Karen Irvin, Founded The Cornish Ballet
Long before Seattle had a professional ballet company, before the University of Washington offered a major in dance and before videos brought the art to mass audiences, there was Karen Irvin.
Miss Irvin, who headed the dance department at Cornish College of the Arts for 27 years, founded the Cornish Ballet, an early part of the Regional Ballet Movement.
She also designed the college dance-degree program for Cornish, then known as Cornish School. She trained dancers for companies such as the Joffrey Ballet, Pennsylvania Ballet and National Ballet of Canada, and worked to raise Seattle's dance sophistication.
Miss Irvin, who in the early 1920s studied at Cornish with the founder of Cornish College of the Arts - "Miss Aunt Nellie" Cornish herself - was an enthusiastic teacher. She created dance gems that challenged audiences and students.
"She was very strict. She expected a lot, and she got a lot," said her grandniece, Victoria Ferguson of Seattle. "She also helped students get into big companies, including Alvin Ailey (Dance Theatre) and San Francisco Ballet."
Miss Irvin died Tuesday (March 2) of heart failure. She was 89.
Born in Hastings, Pa., she moved with her family to Seattle at age 8 and studied ballet with Caird Leslie. She also studied with Lee Foley, who she said taught her "worlds" about lyrical style and expression, and with Nellie Cornish at Cornish.
She studied briefly in New York, then opened a ballet studio in West Seattle. She learned to teach dance by watching classes given by others, by reading and by watching every company that came to town.
In 1945 she joined the Cornish faculty. In 1952 she became head of the dance department. Four years later she co-founded Cornish Ballet with her longtime companion, Mea Hartman, who predeceased her.
"I tried to make (students) look better on stage than they really were and gave them ballets to help them grow," Miss Irvin once said. "Maybe they weren't good technically. But they danced. They had a feeling of moving, of not just doing steps."
Miss Irvin, Hartman and Malcolm Roberts built costumes and sets at their own expense until the 1970s.
"She was able to communicate her love for the arts, especially ballet dancing, to students of all ages and abilities and sent us into the world with enthusiasm, confidence, theatrical experience and knowledge," said William Whitener, one former pupil who went on to dance with the Joffrey and the Twyla Tharp companies, and now is artistic director of the State Ballet of Missouri.

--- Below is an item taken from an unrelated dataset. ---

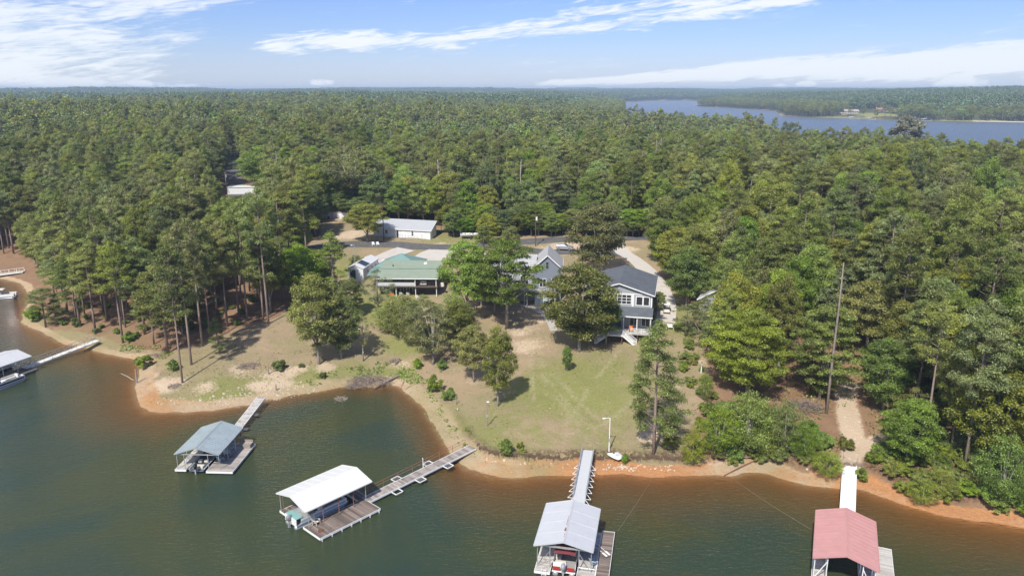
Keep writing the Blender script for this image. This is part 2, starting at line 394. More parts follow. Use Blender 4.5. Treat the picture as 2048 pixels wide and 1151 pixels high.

Miss Irvin traveled to London and New York to see plays and ballets - and add to her collection of high-heeled shoes. Only the best would do for her stylish look, topped by her thick ponytail tied with a silk scarf.
Single all her life, she also bought fine gifts for her nieces and nephews.
"She was married to her job," said Ferguson.
Also surviving are nephews Wesley Towe of Burien and William Towe of California, and three grandnephews.
A memorial gathering will be held at 3 p.m. March 28 at the Daughters of the American Revolution Hall, 800 E. Roy St., Seattle.
Remembrances may go to the Karen Irvin Scholarship Fund, Cornish College of the Arts, 710 E. Roy St., Seattle, WA 98102.